[Start Material provided]
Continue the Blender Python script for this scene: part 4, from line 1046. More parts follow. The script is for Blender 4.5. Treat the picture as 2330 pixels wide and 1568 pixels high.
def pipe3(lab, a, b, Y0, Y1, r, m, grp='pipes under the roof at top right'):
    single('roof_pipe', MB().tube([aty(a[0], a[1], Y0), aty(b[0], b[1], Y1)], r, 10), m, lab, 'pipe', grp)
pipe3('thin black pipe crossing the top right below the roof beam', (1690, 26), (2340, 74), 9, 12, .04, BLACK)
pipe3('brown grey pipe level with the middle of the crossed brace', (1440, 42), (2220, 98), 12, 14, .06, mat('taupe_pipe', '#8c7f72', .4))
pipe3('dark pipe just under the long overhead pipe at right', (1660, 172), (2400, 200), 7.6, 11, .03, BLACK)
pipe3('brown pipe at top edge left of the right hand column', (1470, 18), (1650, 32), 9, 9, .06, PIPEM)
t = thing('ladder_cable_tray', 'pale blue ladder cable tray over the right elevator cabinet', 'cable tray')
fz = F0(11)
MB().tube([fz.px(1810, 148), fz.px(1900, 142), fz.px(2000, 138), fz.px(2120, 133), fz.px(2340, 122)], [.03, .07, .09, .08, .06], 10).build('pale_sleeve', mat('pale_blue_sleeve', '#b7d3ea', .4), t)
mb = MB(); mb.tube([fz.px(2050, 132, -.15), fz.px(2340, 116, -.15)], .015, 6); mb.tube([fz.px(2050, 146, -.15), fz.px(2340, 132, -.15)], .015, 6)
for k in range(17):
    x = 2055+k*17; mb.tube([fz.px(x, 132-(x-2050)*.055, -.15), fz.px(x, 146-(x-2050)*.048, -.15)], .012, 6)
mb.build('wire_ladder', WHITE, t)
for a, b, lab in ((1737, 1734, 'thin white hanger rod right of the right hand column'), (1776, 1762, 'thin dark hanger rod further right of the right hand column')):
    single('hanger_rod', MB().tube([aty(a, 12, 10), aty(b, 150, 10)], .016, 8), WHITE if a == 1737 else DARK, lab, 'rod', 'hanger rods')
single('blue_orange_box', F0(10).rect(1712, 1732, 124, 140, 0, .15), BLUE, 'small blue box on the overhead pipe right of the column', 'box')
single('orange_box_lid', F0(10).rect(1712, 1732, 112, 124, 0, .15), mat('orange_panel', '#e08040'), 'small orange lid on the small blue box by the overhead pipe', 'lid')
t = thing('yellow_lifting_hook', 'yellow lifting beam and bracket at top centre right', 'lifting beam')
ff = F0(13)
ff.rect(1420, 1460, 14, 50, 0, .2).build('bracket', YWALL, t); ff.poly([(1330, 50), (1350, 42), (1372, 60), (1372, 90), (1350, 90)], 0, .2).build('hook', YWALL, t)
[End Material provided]
The task:
Reproduce every line above without error.

Final result:
Continue the Blender Python script for this scene: part 4, from line 1046. More parts follow. The script is for Blender 4.5. Treat the picture as 2330 pixels wide and 1568 pixels high.
def pipe3(lab, a, b, Y0, Y1, r, m, grp='pipes under the roof at top right'):
    single('roof_pipe', MB().tube([aty(a[0], a[1], Y0), aty(b[0], b[1], Y1)], r, 10), m, lab, 'pipe', grp)
pipe3('thin black pipe crossing the top right below the roof beam', (1690, 26), (2340, 74), 9, 12, .04, BLACK)
pipe3('brown grey pipe level with the middle of the crossed brace', (1440, 42), (2220, 98), 12, 14, .06, mat('taupe_pipe', '#8c7f72', .4))
pipe3('dark pipe just under the long overhead pipe at right', (1660, 172), (2400, 200), 7.6, 11, .03, BLACK)
pipe3('brown pipe at top edge left of the right hand column', (1470, 18), (1650, 32), 9, 9, .06, PIPEM)
t = thing('ladder_cable_tray', 'pale blue ladder cable tray over the right elevator cabinet', 'cable tray')
fz = F0(11)
MB().tube([fz.px(1810, 148), fz.px(1900, 142), fz.px(2000, 138), fz.px(2120, 133), fz.px(2340, 122)], [.03, .07, .09, .08, .06], 10).build('pale_sleeve', mat('pale_blue_sleeve', '#b7d3ea', .4), t)
mb = MB(); mb.tube([fz.px(2050, 132, -.15), fz.px(2340, 116, -.15)], .015, 6); mb.tube([fz.px(2050, 146, -.15), fz.px(2340, 132, -.15)], .015, 6)
for k in range(17):
    x = 2055+k*17; mb.tube([fz.px(x, 132-(x-2050)*.055, -.15), fz.px(x, 146-(x-2050)*.048, -.15)], .012, 6)
mb.build('wire_ladder', WHITE, t)
for a, b, lab in ((1737, 1734, 'thin white hanger rod right of the right hand column'), (1776, 1762, 'thin dark hanger rod further right of the right hand column')):
    single('hanger_rod', MB().tube([aty(a, 12, 10), aty(b, 150, 10)], .016, 8), WHITE if a == 1737 else DARK, lab, 'rod', 'hanger rods')
single('blue_orange_box', F0(10).rect(1712, 1732, 124, 140, 0, .15), BLUE, 'small blue box on the overhead pipe right of the column', 'box')
single('orange_box_lid', F0(10).rect(1712, 1732, 112, 124, 0, .15), mat('orange_panel', '#e08040'), 'small orange lid on the small blue box by the overhead pipe', 'lid')
t = thing('yellow_lifting_hook', 'yellow lifting beam and bracket at top centre right', 'lifting beam')
ff = F0(13)
ff.rect(1420, 1460, 14, 50, 0, .2).build('bracket', YWALL, t); ff.poly([(1330, 50), (1350, 42), (1372, 60), (1372, 90), (1350, 90)], 0, .2).build('hook', YWALL, t)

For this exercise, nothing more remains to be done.